My greenhouse... hoping it will breed with next-door's

In the theory of 1970s sitcoms, I guess that I should be the one in the house doing the nagging and Mr Snail-of-happiness should be seeking refuge in some garden structure. However, he has his studio/workshop (formerly the spare bedroom) and I seek my respite (from scientific editing, not from Mr S-o-h) in the garden. It would be lovely simply to sit out on the bench and chat to the chickens (they always come over to see what’s going on), but this is west Wales and we are considering buying a dinghy and trading the chickens in for some ducks, so shelter is often required. And so, I often find myself spending a happy ten minutes pottering in the greenhouse, examining what has germinated, watering and generally enjoying being with growing plants. This seems to me, so much better than a shed – it’s light, there may be things to eat and when there is a little sunshine it’s lovely and warm in there. My long-term plan is to make sure that there is always something growing in my greenhouse, whatever the time of year. In this respect I have been inspired by the home-made geodesic dome up at Blaeneinion, where there seem to be salad leaves, at least, always available.

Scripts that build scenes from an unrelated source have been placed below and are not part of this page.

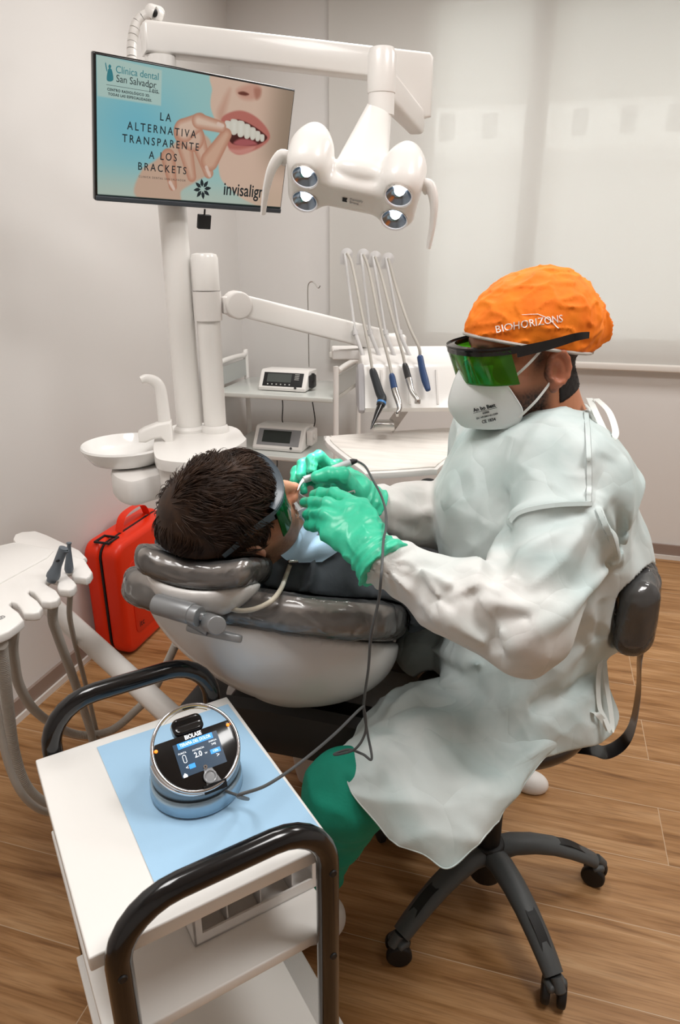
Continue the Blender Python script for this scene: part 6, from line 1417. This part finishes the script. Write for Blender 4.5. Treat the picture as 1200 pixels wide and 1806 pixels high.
obj('body', [tube([hpth[2], hpth[3]], [.006, .0072], 18), tube(hpth[3:], [.0072, .0068, .0066, .0062], 18)], mat('handpiece_silver', '#c9ccce', .3, metal=.4), lh)
obj('tip', tube(spline(hpth[:3], 6), np.linspace(.0006, .004, 13), 10), M_WHITE2, lh)
obj('boot', tube([zz(725, 167, 1.258), zz(760, 155, 1.26), zz(785, 152, 1.262)], [.0062, .005, .0032], 14), M_BLKM, lh)
fb = [zz(783, 152, 1.262), zz(850, 195, 1.24), zz(910, 300, 1.2), zz(980, 430, 1.15), zz(1018, 560, 1.095), zz(1020, 700, 1.045), zz(1000, 800, 1.01), zz(985, 1050, .945), atd(668, 1060, .955), atd(655, 1120, .97), atd(650, 1180, 1.03), atd(642, 1245, 1.1), atd(648, 1290, 1.115), atd(656, 1338, 1.1), atd(640, 1330, 1.105), atd(615, 1322, 1.125), atd(590, 1330, 1.135), atd(600, 1330, 1.125), atd(628, 1320, 1.105), atd(645, 1290, 1.1), atd(643, 1252, 1.09), atd(636, 1250, 1.08), atd(590, 1295, 1.0), atd(530, 1345, .92), atd(470, 1385, .86), atd(420, 1403, .83)]
ent = LC+np.array([0, 0, .028])-tv*LR*.93+tu*.02; fb += [ent+np.array([.03, 0, .002])-tv*.01, ent]
obj('fibre_cable', tube(spline(fb, 10), .0021, 8), mat('grey_fibre', '#4e5051', .45), lh)
mi_ = obj('mirror_handle', [tube([zz(430, 485, 1.215), zz(640, 435, 1.2), zz(765, 400, 1.19)], .0032, 10), cyl(zz(420, 487, 1.216), zz(424, 489, 1.214), .009, 18)], M_STEEL); tag(mi_, "thin steel mouth mirror handle sticking out behind the dentist's near green glove", 'dental mirror')
# small things on the floor
fp_ = atz(935, 1389, 0)
fpd = obj('foot_control', surfnet(lambda p: smax(s_ell(p, fp_+[0, 0, .018], (.05, .035, .035)), -p[:, 2]+.001, .004), fp_-.1, fp_+.1, .004), M_WHITE2, None, 180); tag(fpd, 'small rounded white foot control on the wooden floor behind the stool seat', 'foot control')
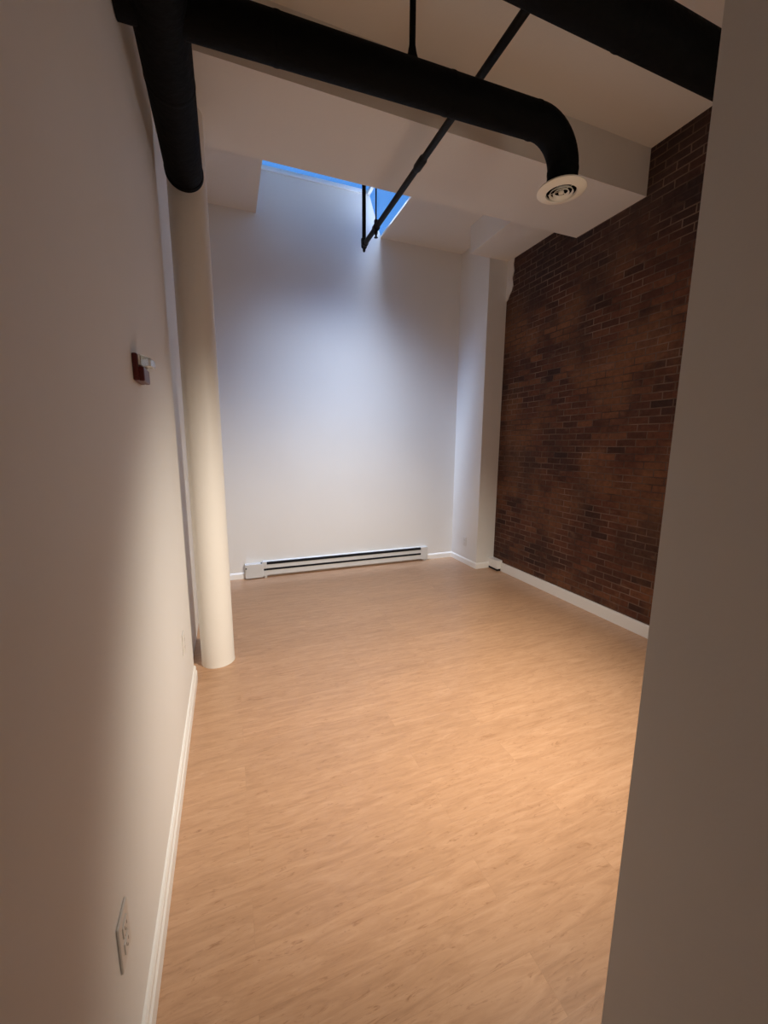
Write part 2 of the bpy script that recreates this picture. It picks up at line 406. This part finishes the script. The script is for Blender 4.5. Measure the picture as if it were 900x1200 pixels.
# sprinkler pipe
SX, SZ, SYE, RP = 1.197, 3.20, 3.60, .0195
sp = thing('sprinkler_pipe', 'thin black sprinkler pipe running away under the soffit to the skylight', 'pipe', (SX, SYE, SZ))
b0 = Vector((SX, SYE, SZ))
bm = bmesh.new(); tube(bm, [(0, -2.9, 0), (0, -.02, 0)], RP, 24); link('pipe_run', bm, M_pipe, sp, smooth=True)
bm = bmesh.new(); tube(bm, [(0, 0, .02), (0, 0, ZC-SZ)], .0165, 24); link('riser', bm, M_pipe, sp, smooth=True)
bm = bmesh.new()
tube(bm, [(0, -.05, 0), (0, -.045, 0), (0, -.012, 0), (0, 0, .012), (0, 0, .045), (0, 0, .05)], [.022, .026, .026, .026, .026, .022], 24)
lathe(bm, [(.014, -.03), (.024, -.02), (.026, 0)], (0, 0, 0), 24)
lathe(bm, [(.008, -.055), (.012, -.045), (.012, -.028)], (0, 0, 0), 16)
link('elbow_fitting', bm, M_pipe, sp, smooth=True)
bm = bmesh.new(); tube(bm, [(0, -1.15, 0), (0, -1.13, 0), (0, -1.05, 0), (0, -1.03, 0)], [.020, .026, .026, .020], 24)
link('coupling', bm, M_pipe, sp, smooth=True)
yc = -.30
bm = bmesh.new()
lathe(bm, [(.006, -.075), (.016, -.072), (.016, -.070), (.007, -.066), (.010, -.05), (.015, -.04), (.015, -.018), (.022, -.01), (.022, .002)], (0, yc, 0), 20)
link('sprinkler_head', bm, M_pipe, sp, smooth=True)
bm = bmesh.new()
tube(bm, [(0, yc-.02, 0), (0, yc+.02, 0)], .027, 24); box(bm, (-.012, yc-.012, .02), (.012, yc+.012, .055))
cl = link('pipe_clamp', bm, M_pipe, sp, smooth=True)
bm = bmesh.new(); tube(bm, [(0, yc, .05), (0, yc, ZC-SZ)], .006, 12); lathe(bm, [(.03, ZC-SZ-.012), (.03, ZC-SZ)], (0, yc, 0), 20)
link('hanger_rod', bm, M_pipe, cl, smooth=True)

# baseboard heater
HX0, HX1, HY = .12, 2.40, YB
ht = thing('baseboard_heater', 'long white electric baseboard heater on the back wall under the skylight', 'heater', (HX0, HY, 0))
LN = HX1-HX0
hp = [(0, .030), (.012, .026), (.058, .030), (.062, .036), (.062, .090), (.058, .094), (.050, .094), (.050, .108), (.058, .108), (.062, .112),
      (.060, .150), (.052, .158), (.040, .160), (.030, .162), (.030, .174), (.030, .180), (.026, .184), (0, .186)]
bm = bmesh.new(); extrude_profile(bm, hp, (.19, 0, 0), (LN-.09, 0, 0), (0, -1, 0)); link('body', bm, M_heat, ht)
bm = bmesh.new(); box(bm, (.20, -.0640, .0880), (LN-.10, -.048, .1100)); link('lower_slot', bm, M_slot, ht)
bm = bmesh.new(); box(bm, (.20, -.0625, .1560), (LN-.10, -.028, .1790)); link('upper_slot', bm, M_slot, ht)
for x0, x1 in ((.19, .235), (LN-.10, LN)):
    bm = bmesh.new(); box(bm, (x0, -.064, .022), (x1, 0, .188)); link('end_panel', bm, M_heat, ht, bevel=.003)
bm = bmesh.new(); box(bm, (0, -.068, .012), (.192, 0, .172)); jb = link('wiring_box', bm, M_heat, ht, bevel=.004)
bm = bmesh.new(); tube(bm, [(.010, -.068, .13), (.010, -.074, .13)], .008, 16); link('screw', bm, M_slot, jb)
bm = bmesh.new(); tube(bm, [(.176, -.06, .172), (.176, -.06, .186)], .006, 12); link('knob', bm, M_slot, jb)
for x in (.205, LN-.05):
    bm = bmesh.new(); box(bm, (x, -.05, 0), (x+.03, -.004, .03)); link('foot', bm, M_heat, ht)

# red alarm with clear strobe on the left wall
al = thing('fire_alarm', 'small dark red fire alarm with clear strobe on the left wall', 'alarm', (XL, 1.615, 1.700))
bm = bmesh.new(); box(bm, (0, -.058, .004), (.016, .058, .090)); link('back_plate', bm, M_red, al, bevel=.004)
bm = bmesh.new(); box(bm, (.015, -.052, .004), (.032, .052, .050)); link('horn_housing', bm, M_red, al, bevel=.004)
bm = bmesh.new(); box(bm, (.015, -.050, .054), (.024, .052, .088)); link('strobe_reflector', bm, M_chrome, al, bevel=.002)
bm = bmesh.new()
for z in (0, 1):
    pass
hexa(bm, [(.018, -.034, .052), (.018, .056, .052), (.054, .046, .058), (.050, -.020, .058), (.018, -.034, .090), (.018, .056, .090), (.054, .046, .084), (.050, -.020, .084)])
link('strobe_lens', bm, M_lens, al, bevel=.004, segs=3)

# wall outlets
def outlet(label, loc, rot, group='wall outlets'):
    t = thing('wall_outlet', label, 'outlet', loc, group); t.rotation_euler = (0, 0, rot)   # plate faces local +X
    bm = bmesh.new(); box(bm, (0, -.036, -.058), (.006, .036, .058)); link('cover_plate', bm, M_plastic, t, bevel=.003)
    for z in (-.021, .021):
        bm = bmesh.new(); box(bm, (.005, -.017, z-.014), (.0085, .017, z+.014)); rc = link('receptacle', bm, M_plastic, t, bevel=.003)
        bm = bmesh.new()
        box(bm, (.008, -.008, z-.002), (.009, -.006, z+.007)); box(bm, (.008, .006, z-.002), (.009, .008, z+.006))
        tube(bm, [(.008, 0, z-.008), (.009, 0, z-.008)], .0025, 10); link('socket_slot', bm, M_socket, rc)
    bm = bmesh.new(); tube(bm, [(.006, 0, 0), (.0075, 0, 0)], .0035, 12); link('screw', bm, M_heat, t)
outlet('pale wall outlet low on the left wall nearest the camera', (XL, .872, .440), 0)
outlet('pale wall outlet low on the left wall just before the column', (XL, 2.23, .463), 0)
outlet('white wall outlet low on the bluish left side of the pillar', (2.80, 4.33, .285), PI)

# white box closing the baseboard in the corner
wb = thing('corner_box', 'small white box on the floor in the corner between pillar and brick wall', 'box', (2.975, 3.88, 0))
bm = bmesh.new(); box(bm, (0, 0, .026), (XR-2.975, .18, .128)); link('body', bm, M_trim, wb, bevel=.004)
bm = bmesh.new(); box(bm, (.010, .006, 0), (XR-2.975, .18, .028)); link('toe_shadow', bm, M_slot, wb)  # near-black block standing in for the shadow beneath the box
bm = bmesh.new(); box(bm, (-.002, .015, .118), (XR-2.975, .178, .1300)); link('lid', bm, M_trim, wb, bevel=.002)

# ------------------------------------------------------------------- camera
yaw, pitch, roll = .36983525, .16437307, .00591774
cy, sy, cp, sp_ = math.cos(yaw), math.sin(yaw), math.cos(pitch), math.sin(pitch)
F = Vector((sy*cp, cy*cp, -sp_)); R = Vector((cy, -sy, 0)); U = R.cross(F)
c, s = math.cos(roll), math.sin(roll)
R2, U2 = R*c+U*s, U*c-R*s
cd = bpy.data.cameras.new('camera'); co = bpy.data.objects.new('camera', cd); COL.objects.link(co)
mw = Matrix.Identity(4)
for i in range(3): mw[i][0], mw[i][1], mw[i][2] = R2[i], U2[i], -F[i]
mw.translation = Vector((0, 0, 1.5)); co.matrix_world = mw
cd.sensor_fit = 'AUTO'; cd.sensor_width = 36; cd.lens = 471.1/1200*36; cd.clip_start = .02
S.camera = co

# ------------------------------------------------------------------- lights
def light(name, kind, loc, energy, color, **kw):
    l = bpy.data.lights.new(name, kind); l.energy = energy; l.color = color
    o = bpy.data.objects.new(name, l); COL.objects.link(o); o.location = loc
    for k, v in kw.items(): setattr(l, k, v)
    return o
def aim(o, to): o.rotation_euler = (Vector(to)-o.location).to_track_quat('-Z', 'Y').to_euler()

WARM = (1, .90, .765)
LX, LY, LZ = 1.62, .66, 2.15
k = light('lamp_beam', 'SPOT', (LX, LY, LZ), 430, WARM, spot_size=math.radians(101), spot_blend=1.0, shadow_soft_size=.10)
aim(k, (.92, 2.50, .0))
p = light('lamp_spill', 'AREA', (LX, LY, LZ), 3.0, WARM, shape='RECTANGLE', size=.24, size_y=.14)
aim(p, (LX-.1, LY+1, LZ-.15))

# sky
w = bpy.data.worlds.new('sky'); S.world = w; w.use_nodes = True
N, L = w.node_tree.nodes, w.node_tree.links
bg = N['Background']
tc = N.new('ShaderNodeTexCoord')
# evening sky: deep blue all round, with an added bright band lighting back wall and pillar
sx = N.new('ShaderNodeSeparateXYZ'); L.new(tc.outputs['Generated'], sx.inputs[0])
def math_(op, a, b):
    m = N.new('ShaderNodeMath'); m.operation = op
    for k_, v in enumerate((a, b)):
        if isinstance(v, (int, float)): m.inputs[k_].default_value = v
        else: L.new(v, m.inputs[k_])
    return m.outputs[0]
zz = math_('MAXIMUM', sx.outputs['Z'], .05)
ty, tx = math_('DIVIDE', sx.outputs['Y'], zz), math_('DIVIDE', sx.outputs['X'], zz)
def bell(v, c, w_):
    d = math_('DIVIDE', math_('SUBTRACT', v, c), w_)
    return math_('POWER', 2.71828, math_('MULTIPLY', math_('MULTIPLY', d, d), -1.0))
band = math_('MULTIPLY', bell(ty, -.21, .10), bell(tx, -.22, .62))
rp = ramp(N, [(0, (.10, .34, .85)), (.08, (.32, .55, 1.0)), (.5, (.66, .79, 1.0)), (1, (.80, .87, 1.0))]); L.new(band, rp.inputs[0])
L.new(rp.outputs[0], bg.inputs['Color'])
L.new(math_('ADD', math_('MULTIPLY', band, 215.0), 1.0), bg.inputs['Strength'])
pl = light('skylight_portal', 'AREA', ((SX0+HX)/2, (SY0+YB)/2, ZG+.06), 1, (1, 1, 1), shape='RECTANGLE', size=HX-SX0, size_y=YB-SY0)
pl.data.cycles.is_portal = True

S.view_settings.view_transform = 'Standard'; S.view_settings.look = 'None'
S.view_settings.gamma = 1; S.view_settings.use_curve_mapping = False
S.view_settings.exposure = 0.0
S.cycles.use_denoising = True
S.cycles.max_bounces = 12; S.cycles.diffuse_bounces = 8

My trip out there earlier today revealed lots of bean germination – both runner and pea-beans (featured in the Guardian last weekend). None had made a bid for freedom today, but my ‘jumping bean’has not germinated, so I suspect a mouse was responsible for the earlier migration and that it might have consumed the embryo… resowing probably required. Nevertheless, the greenhouse has restorative properties for me… I think I need to put a chair out there… and possibly some gin and tonic.

Germinating beans

** A complete white elephant, since we no longer have a lawn… the chickens ate it!